▸ **What you are asked to do**
Beginning with the opening line of the entries, return every line through the one containing "3), (3, 7, 4, 0)])", both included, and nothing else. Omit pictures.

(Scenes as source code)
+ + + + + + +

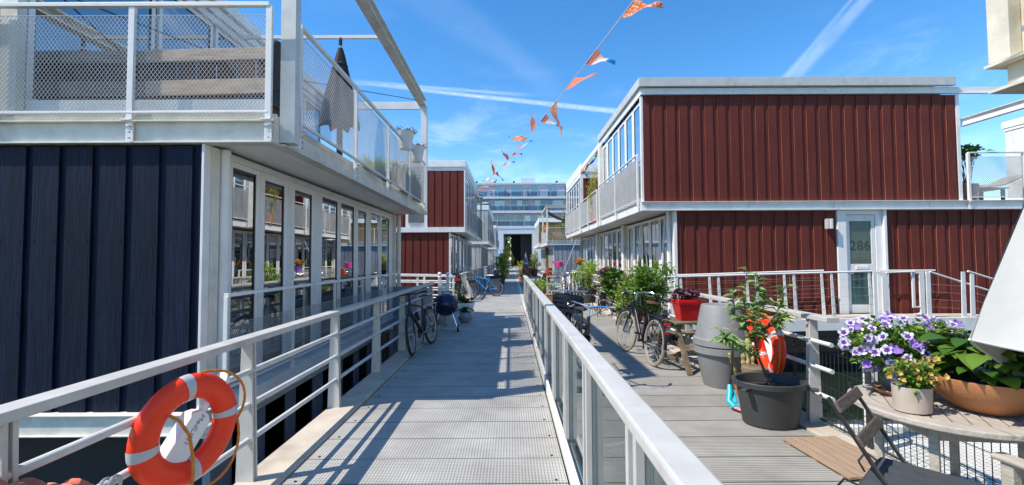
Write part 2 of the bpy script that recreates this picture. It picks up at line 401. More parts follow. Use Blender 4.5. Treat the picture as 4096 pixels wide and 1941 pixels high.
GR = DECK('grating', (.45, .44, .415), .024, .024, .40, .42, .42, .85)
GR2 = DECK('ribbed_deck', (.41, .392, .352), .5, .0285, .40, 1.1, .36, .6)
GR3 = DECK('pontoon_grating', (.66, .66, .62), .06, .03, 1.0, .45, .45, .5)
d = MB(); d.box(-1.64, .40, -3, 64.2, -.12, 0); wk = d.build('walkway', GR, None, kind='structure')
d = MB(); rs = random.Random(2)
for i in range(-6, 40):
    for x in (-1.56, .33):
        d.lathe([(.011, .0), (.011, .004), (.001, .005)], (x+rs.uniform(-.01, .01), .4*i+.05, 0), 8, cap0=False)
d.build('bolts', HULL, wk, kind='structure')
d = MB(); d.box(.56, 2.72, -3, 15.6, -.12, 0); d.box(.56, 2.72, 15.6, 64.2, -.12, 0); d.build('boardwalk', GR2, None, kind='structure')
d = MB(); d.box(.404, .556, 15.7, 64.2, -.12, .004); d.build('boardwalk_joint', ALU, None, kind='structure')
d = MB()
y = -3
for L in (5.2, 4.4, 4.4, 4.0, 4.6, 4.5, 4.5, 4.5, 4.5, 4.5, 4.5, 4.5, 4.5, 4.5, 4.5):
    if y+L > 64.5: L = 64.2-y
    d.box(-1.97, -1.66, y, y+L-.012, -.20, .018)
    d.box(2.74, 3.0, y+.9, y+L+.888 if y+L+.9 < 64 else 64.2, -.20, .018)
    y += L
    if y > 63.5: break
d.build('kerb', TAN, None, kind='structure', bevel=.006)
d = MB(); d.box(-1.9, 2.9, -3, 64, -1.2, -.22); d.build('pontoon_float', HULL, None, kind='structure')

# ------------------------------------------------------------------ walkway rail on the left
def plate_post(m, x, y, z1, w0=.13, w1=.075, t=.02, side=1):
    vs = []
    for yy in (y-t/2, y+t/2):
        vs += [(x-w0/2, yy, 0.0), (x+w0/2, yy, 0.0), (x+w1/2, yy, z1), (x-w1/2, yy, z1)]
    m.add(vs, [(0, 1, 2, 3), (7, 6, 5, 4), (0, 4, 5, 1), (1, 5, 6, 2), (2, 6, 7, 3), (3, 7, 4, 0)])
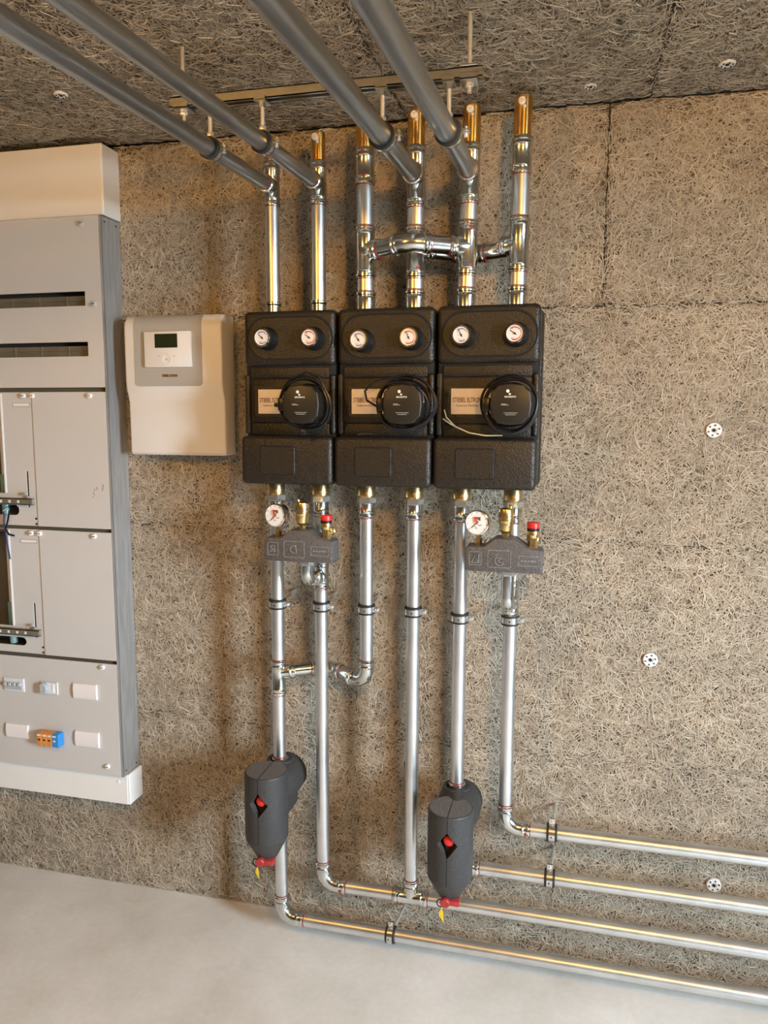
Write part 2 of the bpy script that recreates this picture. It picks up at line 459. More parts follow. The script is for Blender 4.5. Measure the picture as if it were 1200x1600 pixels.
def strands(name, board, u0, u1, v0, v1, place, dens=41000, lap=.0025):
    """Curled wood-wool strands lying on one board: narrow bent ribbons, real geometry."""
    if u1 - u0 < 0.05 or v1 - v0 < 0.05: return
    n = int((u1 - u0) * (v1 - v0) * dens)
    L = rng.uniform(0.012, 0.046, n)
    a = rng.uniform(0, PI, n)
    cu = rng.normal(0, 13, n)                    # curvature 1/m
    wd = rng.uniform(0.0009, 0.0020, n) * 0.50
    mg = -lap * 2
    hu = np.minimum(np.abs(np.cos(a)) * L / 2, (u1 - u0) * 0.45)
    hv = np.minimum(np.abs(np.sin(a)) * L / 2, (v1 - v0) * 0.45)
    cu0 = u0 + mg + hu + rng.random(n) * np.maximum(u1 - u0 - 2 * mg - 2 * hu, 0.001)
    cv0 = v0 + mg + hv + rng.random(n) * np.maximum(v1 - v0 - 2 * mg - 2 * hv, 0.001)
    base = rng.uniform(0.0006, 0.0036, n)
    tilt = rng.normal(0, 0.0003, n)
    K = 4
    t = np.linspace(-0.5, 0.5, K)
    s = t[None, :] * L[:, None]
    th = a[:, None] + cu[:, None] * s
    # integrate the bent centre line about its middle
    px = np.cumsum(np.cos(th), 1) * (L / (K - 1))[:, None]; px -= px[:, K // 2:K // 2 + 1]
    py = np.cumsum(np.sin(th), 1) * (L / (K - 1))[:, None]; py -= py[:, K // 2:K // 2 + 1]
    cx, cyy = cu0[:, None] + px, cv0[:, None] + py
    hgt = base[:, None] + 0.0008 * (1 - (2 * t[None, :]) ** 2) - 0.0006
    nx, ny = -np.sin(th), np.cos(th)
    P = np.empty((n, K, 2, 3))
    for k, sg in enumerate((-1, 1)):
        P[:, :, k, 0] = np.clip(cx + sg * nx * wd[:, None], u0 - lap, u1 + lap)
        P[:, :, k, 1] = np.clip(cyy + sg * ny * wd[:, None], v0 - lap, v1 + lap)
        P[:, :, k, 2] = hgt + sg * tilt[:, None]
    W3 = place(P.reshape(-1, 3))
    nv = n * K * 2
    base_i = (np.arange(n) * K * 2)[:, None, None]
    seg = np.arange(K - 1)[None, :, None] * 2
    q = base_i + seg + np.array([0, 1, 3, 2])[None, None, :]
    q = q.reshape(-1, 4)
    me = bpy.data.meshes.new(name)
    me.vertices.add(nv); me.vertices.foreach_set('co', W3.astype(np.float32).ravel())
    me.loops.add(q.size); me.loops.foreach_set('vertex_index', q.astype(np.int32).ravel())
    me.polygons.add(len(q)); me.polygons.foreach_set('loop_start', (np.arange(len(q)) * 4).astype(np.int32))
    at_ = me.attributes.new('tone', 'FLOAT', 'POINT')
    # tone is each strand's own colour
    tone = np.clip(rng.normal(0.5, 0.20, n), 0, 1)
    at_.data.foreach_set('value', np.repeat(tone, K * 2).astype(np.float32))
    me.materials.append(MATS['wood_wool_strand'])
    me.update(); me.validate()
    o = bpy.data.objects.new(name, me); COL.objects.link(o); o.parent = board
    o['kind'] = 'stuff'
    return o

ROWS = [(0.0, 0.593, [-0.237, 1.763]), (0.593, 1.188, [-1.616, 0.384, 2.384]), (1.188, 1.786, [-0.310, 1.690]), (1.786, H, [-1.174, 0.826])]
SX0, SX1 = -1.50, 1.95                          # where single strands can be told apart
for z0, z1, seams in ROWS:
    xs = [ROOM_X0] + sorted(s_ for k in (-2, -1, 0, 1, 2) for s_ in [seams[0] + 2.0 * k] if ROOM_X0 + .1 < s_ < ROOM_X1 - .1) + [ROOM_X1]
    for a_, b_ in zip(xs[:-1], xs[1:]):
        dy = random.uniform(-0.0012, 0.0012)
        bd = MB().box(a_ + 0.0009, b_ - 0.0009, 0.003 + dy, 0.045, z0 + 0.0009, z1 - 0.0009, 0.004, 2).build('wood_wool_board', 'wood_wool_core', wall_back)
        strands('wood_fibres', bd, max(a_, SX0), min(b_, SX1), z0, z1,
                lambda Q, dy=dy: np.stack([Q[:, 0], 0.003 + dy - Q[:, 2], Q[:, 1]], 1), lap=(.0034 if z1 < H else .0006))
cx_ = [-3.28, -2.68, -2.08, -1.48, -0.88, -0.28, 0.32, 0.92, 1.52, 2.12]
xs = [ROOM_X0] + cx_ + [ROOM_X1]
for a_, b_ in zip(xs[:-1], xs[1:]):
    off = random.uniform(-0.0012, 0.0012)
    for y0, y1 in ((-2.0, 0.0), (-4.0, -2.0), (-6.0, -4.0), (ROOM_Y0, -6.0)):
        bd = MB().box(a_ + 0.0009, b_ - 0.0009, y0 + 0.0009, y1 - 0.0009, H + 0.004 + off, H + 0.045, 0.004, 2).build('wood_wool_board', 'wood_wool_core', ceiling)
        if y1 > -0.1:
            strands('wood_fibres', bd, max(a_, SX0), min(b_, SX1), -0.86, 0.0,
                    lambda Q, off=off: np.stack([Q[:, 0], Q[:, 1], H + 0.004 + off - Q[:, 2]], 1), dens=32000, lap=(.0022 if abs(b_ - .92) > .1 else -.0005))

# ------------------------------------------------------------------ pipe fittings
PY = -0.14                                      # all pipe axes stand 14 cm off the wall
def fit(r, L, s0=0.0):
    """Half profile of a press fitting from its middle (s0) to its end (L)."""
    return [(s0, r + .0020), (L - .021, r + .0020), (L - .018, r + .0036), (L - .0155, r + .0022), (L - .0105, r + .0024),
            (L - .0085, r + .0046), (L - .0045, r + .0046), (L - .0025, r + .0024), (L - .0003, r + .0022), (L, r * 0.97)]
def sleeve(mb, c, d, r, L1, L2=None):
    """Straight press coupling about c along d: ends at -L1 and +L2."""
    L2 = L1 if L2 is None else L2
    p = [(-s_, q) for s_, q in fit(r, L1)][::-1] + fit(r, L2)[1:]
    return mb.lathe(c, d, p, 28)
def ring(parent, c, d, r):
    """Thin red press indicator ring at the mouth of a fitting."""
    d = Vector(d).normalized()
    return MB().lathe(Vector(c), d, [(0, r * 0.98), (0, r + .0011), (.0016, r + .0011), (.0016, r * 0.98)], 24).build('press_ring', 'red_ring', parent, label='red press indicator ring')
def mark(parent, c, outward):
    """Small red paint mark on a fitting."""
    o_ = Vector(outward).normalized()
    u_ = o_.cross(Z).normalized() if abs(o_.z) < 0.9 else X
    v_ = u_.cross(o_)
    bm = bmesh.new()
    bmesh.ops.create_cube(bm, size=1)
    M = Matrix.Translation(Vector(c)) @ Matrix((u_, v_, o_)).transposed().to_4x4() @ Matrix.Diagonal((0.0085, 0.0075, 0.0022, 1))
    return MB().bm(bm, 0, M).build('press_mark', 'red_ring', parent, label='red press mark')
def elbow_pts(p0, corner, p1, rad, n=8):
    p0, c, p1 = Vector(p0), Vector(corner), Vector(p1)
    d0, d1 = (p0 - c).normalized(), (p1 - c).normalized()
    ang = d0.angle(d1)
    t = rad / math.tan(ang / 2)
    a, b_ = c + d0 * t, c + d1 * t
    ctr = c + (d0 + d1).normalized() * (rad / math.sin(ang / 2))
    u, w_ = (a - ctr), (b_ - ctr)
    tot = u.angle(w_)
    ax = u.cross(w_).normalized()
    pts = [ctr + Matrix.Rotation(tot * k / n, 3, ax) @ u for k in range(n + 1)]
    tan = [(Matrix.Rotation(tot * k / n, 3, ax) @ u).cross(ax) * -1 for k in range(n + 1)]
    return pts, [t_.normalized() for t_ in tan], a, b_, d0, d1
def elbow(parent, corner, d0, d1, r, rad=0.045, leg=0.03, name='elbow', ring0=True, ring1=True, marks=True):
    """Press elbow; returns the two mouths."""
    c = Vector(corner); d0 = Vector(d0).normalized(); d1 = Vector(d1).normalized()
    pts, tan, a, b_, _, _ = elbow_pts(c + d0, c, c + d1, rad)
    mb = MB()
    if tan[0].dot(-d0) < 0: tan = [-t_ for t_ in tan]
    mb.sweep(pts, r + .0020, 26, False, False, tan)
    mb.lathe(a, d0, fit(r, leg), 26, False)
    mb.lathe(b_, d1, fit(r, leg), 26, False)
    e = mb.build(name, 'zinc_fitting', parent)
    m0, m1 = a + d0 * leg, b_ + d1 * leg
    if ring0: ring(parent, m0, d0, r)
    if ring1: ring(parent, m1, d1, r)
    return m0, m1, a, b_

def hexprism(mb, c, d, r, L):
    return mb.lathe(c, d, [(0, r * 0.93), (.0015, r), (L - .0015, r), (L, r * 0.93)], 6)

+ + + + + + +

▸ **Response for this exercise**
Write part 2 of the bpy script that recreates this picture. It picks up at line 401. More parts follow. Use Blender 4.5. Treat the picture as 4096 pixels wide and 1941 pixels high.
GR = DECK('grating', (.45, .44, .415), .024, .024, .40, .42, .42, .85)
GR2 = DECK('ribbed_deck', (.41, .392, .352), .5, .0285, .40, 1.1, .36, .6)
GR3 = DECK('pontoon_grating', (.66, .66, .62), .06, .03, 1.0, .45, .45, .5)
d = MB(); d.box(-1.64, .40, -3, 64.2, -.12, 0); wk = d.build('walkway', GR, None, kind='structure')
d = MB(); rs = random.Random(2)
for i in range(-6, 40):
    for x in (-1.56, .33):
        d.lathe([(.011, .0), (.011, .004), (.001, .005)], (x+rs.uniform(-.01, .01), .4*i+.05, 0), 8, cap0=False)
d.build('bolts', HULL, wk, kind='structure')
d = MB(); d.box(.56, 2.72, -3, 15.6, -.12, 0); d.box(.56, 2.72, 15.6, 64.2, -.12, 0); d.build('boardwalk', GR2, None, kind='structure')
d = MB(); d.box(.404, .556, 15.7, 64.2, -.12, .004); d.build('boardwalk_joint', ALU, None, kind='structure')
d = MB()
y = -3
for L in (5.2, 4.4, 4.4, 4.0, 4.6, 4.5, 4.5, 4.5, 4.5, 4.5, 4.5, 4.5, 4.5, 4.5, 4.5):
    if y+L > 64.5: L = 64.2-y
    d.box(-1.97, -1.66, y, y+L-.012, -.20, .018)
    d.box(2.74, 3.0, y+.9, y+L+.888 if y+L+.9 < 64 else 64.2, -.20, .018)
    y += L
    if y > 63.5: break
d.build('kerb', TAN, None, kind='structure', bevel=.006)
d = MB(); d.box(-1.9, 2.9, -3, 64, -1.2, -.22); d.build('pontoon_float', HULL, None, kind='structure')

# ------------------------------------------------------------------ walkway rail on the left
def plate_post(m, x, y, z1, w0=.13, w1=.075, t=.02, side=1):
    vs = []
    for yy in (y-t/2, y+t/2):
        vs += [(x-w0/2, yy, 0.0), (x+w0/2, yy, 0.0), (x+w1/2, yy, z1), (x-w1/2, yy, z1)]
    m.add(vs, [(0, 1, 2, 3), (7, 6, 5, 4), (0, 4, 5, 1), (1, 5, 6, 2), (2, 6, 7, 3), (3, 7, 4, 0)])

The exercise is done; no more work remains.